The amount of languages you need to know just to get a web application up and running now is just disgusting. It's way more bloated then it should be.
Things have just gotten a lot more complex now too. While I appreciate a lot of the frameworks out today that try to make your life easier, it seems that debugging and knowing what's going on has become a lot harder. I've never come across more bugs in other people's code than I have in the last 1.5 years in my entire 15 years of programming. It is annoying, it sucks out a ton of my energy.
I am just not passionate about this anymore. Learning and working with the technologies for their own sake is just a means to an end - it's not fun. I actually don't care about any of it anymore.
Despite how simple things some things have gotten, it is amazing how trivial problems blow up into solutions that require 4 or 8 hours to fix... and these things have nothing to do with your actual application requirements - it's just fixing crap that other people got wrong.
We're also in a era where frameworks and libraries need to hype their tools and they need to prove to you how easy they are compared to things that have come before... but they almost always make you jump through a billion hoops to doing something complicated. By the time you figure out how to achieve the complex requirements in the new tool, you've lost a lot of time that was more-or-less equivalent to the time it would have taken in the old technology. So what was the point of learning the new technology in the first place? While the old technology required more code, it was more generic and flexible.

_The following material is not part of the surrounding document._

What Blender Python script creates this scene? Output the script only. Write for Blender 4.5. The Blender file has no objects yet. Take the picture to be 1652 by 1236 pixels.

You could argue that learning the new quirks for these complex requirements build intellectual capital that can be used later, but by the time you need to utilize this knowledge a second time, there comes yet another new technology that makes this knowledge obsolete.
With websites basically needing to be super rich client applications now, these beasts have become extremely hard to test. No longer can you just write the bulk of your code in a single language, and getting amazingly good at Javascript seems like a monumental task all on its own. We are in the era of mass specialization now, and that doesn't interest me because any projects I want to work on, I have to do by myself.
How do I get out? I have decided that I'm just done with it all. I really want out. I have just invested so much time and energy into being a great software developer for most of my life, it seems sad that I'm basically going to throw it all away.
EDIT
After reading some of the comments, I think these are also problems.
1) Burnout. Regardless of how long I take a break, I have no interest in working on programming stuff when I need to start back again.
2) Not caring about writing "good" software anymore like I used to. You don't get rewarded for doing a job better than 99% of the programmers out there. Nobody cares if you do it well either. It's actually kind of amazing that skill and craftsmanship and care is not a value to most people in this industry.
3) Boredom. Writing mindless queries, business logic and pumping data to a view for so many years is just not interesting. After working on 1500-2000 database tables and the application logic that worked on them, I don't find any of this kind of stuff interesting or challenging.
4) Producing value. Nothing I work on really matters. Sure, it matters for the clients, but it doesn't really matter to me.